Wednesday, May 23, 2007

Err Imbalance

In a more or less flip comment on Scott Barrett's latest contribution on the yet-to-prove-itself blog Climate Policy, I wrote "Maybe the American people will rise above parochial obsessions to face the challenges of climate change".

The comment could apply to people almost everywhere else of course, but one could make a case that this is an area in which America leads the word. I recall being surprised and a little shocked quite a few years ago when staying with a good friend in San Francisco who was something of a poet and writer that he was glued day after day to coverage of the O.J. trial. I recalled this today when reading an extract of Al Gore's new book, The Assault on Reason including the following:
At first I thought the exhaustive, nonstop coverage of the O.J. Simpson trial was just an unfortunate excess—an unwelcome departure from the normal good sense and judgment of our television news media. Now we know that it was merely an early example of a new pattern of serial obsessions that periodically take over the airwaves for weeks at a time...
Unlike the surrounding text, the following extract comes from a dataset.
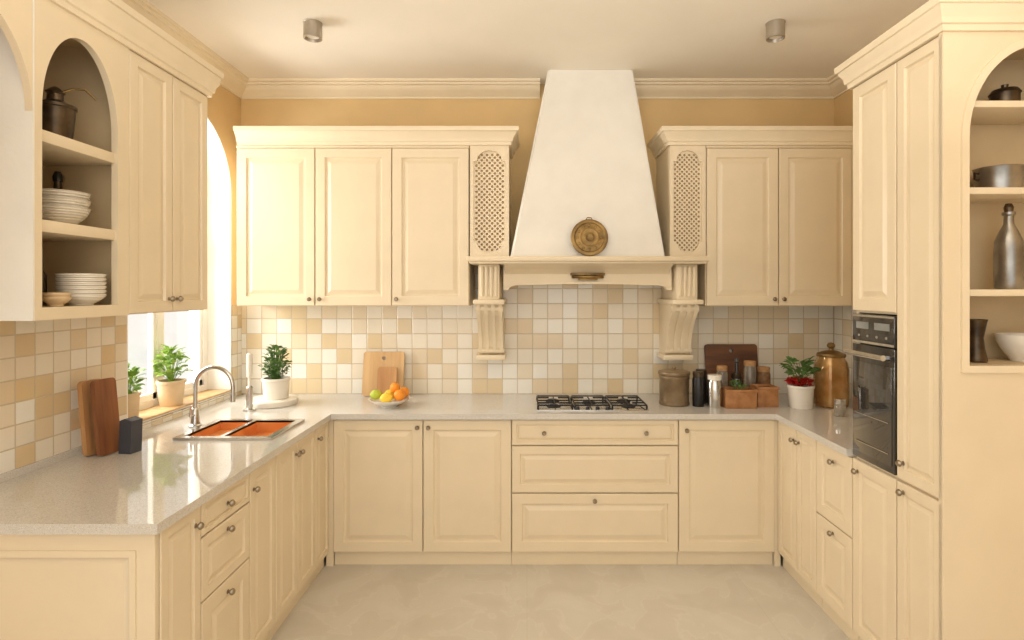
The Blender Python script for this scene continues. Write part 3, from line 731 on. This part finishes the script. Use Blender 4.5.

While American television watchers were collectively devoting 100 million hours of their lives each week to these and other similar stories, our nation was in the process of more quietly making what future historians will certainly describe as a series of catastrophically mistaken decisions on issues of war and peace, the global climate and human survival, freedom and barbarity, justice and fairness.
For an analysis of the strengths and weaknesses of The Assault on Reason see Michihko Kukatani's review.

P.S. All is not lost if Citizens for a Better America get their way!